Most of those scars on the planet remain realities and, if anything, the list has grown longer — and far more serious — in the intervening 38 years, experts agree.

"We could, if we're wise, have a bountiful, beautiful environment, or we could ruin the place," said Gus Speth, dean of the Yale School of Forestry and Environmental Studies. "And I don't think it's going to take 100 years to find out which path we're on."

At the top of the list, Speth said in his book, "The Bridge at the Edge of the World: Capitalism and Crossing from Crisis to Sustainability," is climate change.

"In short, there is little doubt that the process of human-induced global warming has begun in earnest, that the consequences are already serious, and they could be devastating if the buildup of greenhouse gasses are not halted," he writes.

Speth said that he does see signs of movement away from Americans' "ultra-consumptive lifestyle," but this change must come about rapidly, "or it will be too late."

Despite the gravity of the situation — with glaciers melting, fisheries collapsing, forests disappearing and the population exploding — there does not seem to be much concern on area college campuses, professors agree.

Rachael Ranis, a sociology professor at Quinnipiac University in Hamden since 1968, said that her students demonstrate an "almost shocking lack of knowledge" about the threats to the planet.

"They tend not to want to look at trouble, and they even go so far as to avoid those who talk about it," she said. "I think they'll eventually get with it, but it will take time."

She notes that at Quinnipiac, as with other area campuses, such as Fairfield and Sacred Heart universities, there is no culture that encourages such things as using a bicycle to get around. Students, for the most part, are content with using their cars.

Edina Oestreicher, the director of campus activities at the University of Bridgeport, agrees. "I have to say that here at UB, there is not a lot of environmentalism going on," she said. "They're worried about getting grades and paying the bills — the planet is not seen as a pressing issue."

She added: "The girls still like the guys with the big cars."

Stacy Davis, president of the Student Environment Association at Fairfield University, agrees. "I feel kind of frustrated, too," said the junior from New Hampshire when asked whether fellow students were concerned about the environment. "When the school took away the lunch trays to help save water, all they could say was, 'This is so stupid — why can't we have our trays back?' "

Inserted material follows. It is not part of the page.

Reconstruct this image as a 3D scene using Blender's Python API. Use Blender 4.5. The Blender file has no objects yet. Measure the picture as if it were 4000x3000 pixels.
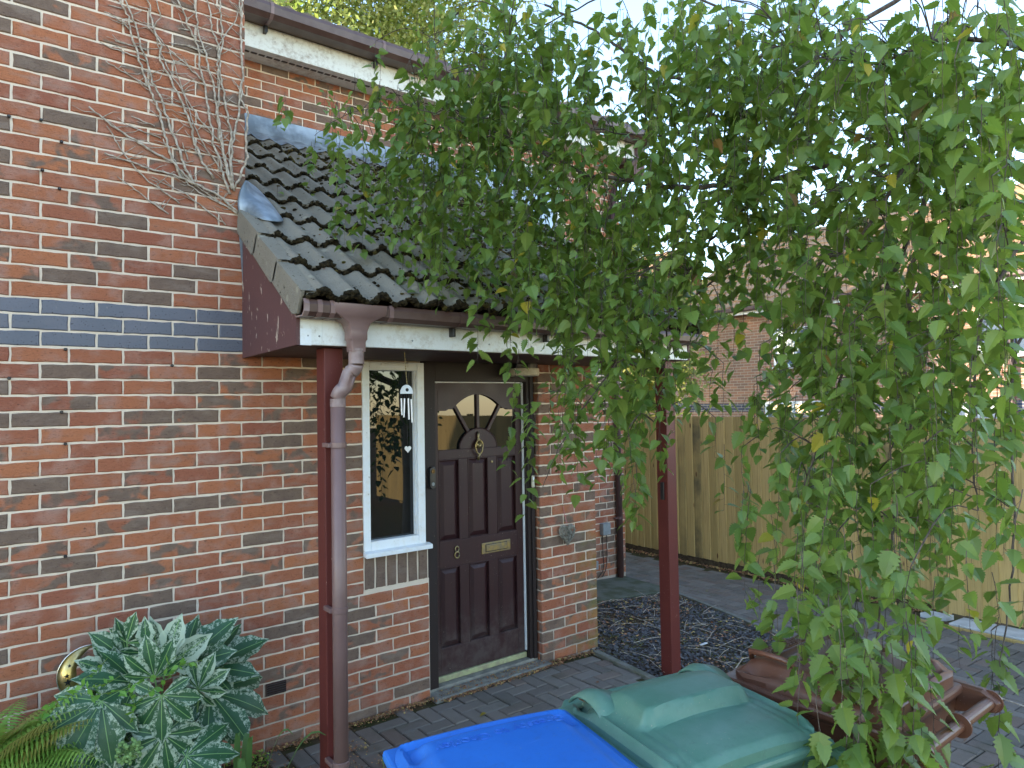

She added that on cold days, some Fairfield students would even use their cars to get from one end of the campus to the other. But, she added, Fairfield University students did participate in a beach cleanup on a recent weekend and will be collecting litter from the campus today. They're also donating their used sneakers to be recycled into ground cover for playgrounds.

"Next year, I hope to get more students on the same page," she said.

David Koch, a history professor at Housatonic Community College in Bridgeport, said that it's unrealistic to expect even a large minority of the student body to take up the issue.

"In any generation, I don't think you're going to find 60 or 70 percent of the students being activists," he said. "But I think that the younger generation is tuned into it — and they're tuned into something else as well — and that is that the older generation has really let them down." He noted that authors, such as Rachel Carson, predicted a half-century ago that there would be environmental destruction on a global scale, and yet little was done about it.

"A lot of the younger generation looks at us and says: 'You had the information right in front of you, and yet, you elected Ronald Reagan as president — the Me Generation.' There was no environmental activism to come out of that, instead, people just became even more hedonistic."

Koch said that students today don't believe that the generations of their parents and grandparents will do anything about reversing environmental threats.

"They really don't believe that we'll do anything about it, and I have to say, there's a lot of evidence to support that," he said. Speth said that it's understandable that Earth Day lacks the fervor seen in 1970s. "The issues today are a lot more global, they're more threatening, but the problem is that they're seemingly more remote," he said. "Back then, we had things like oil spills and rivers that were really foul-smelling. We're cleaned some of that up, and shipped some of those problems offshore. But if we don't solve the climate problem, the other ones won't really matter."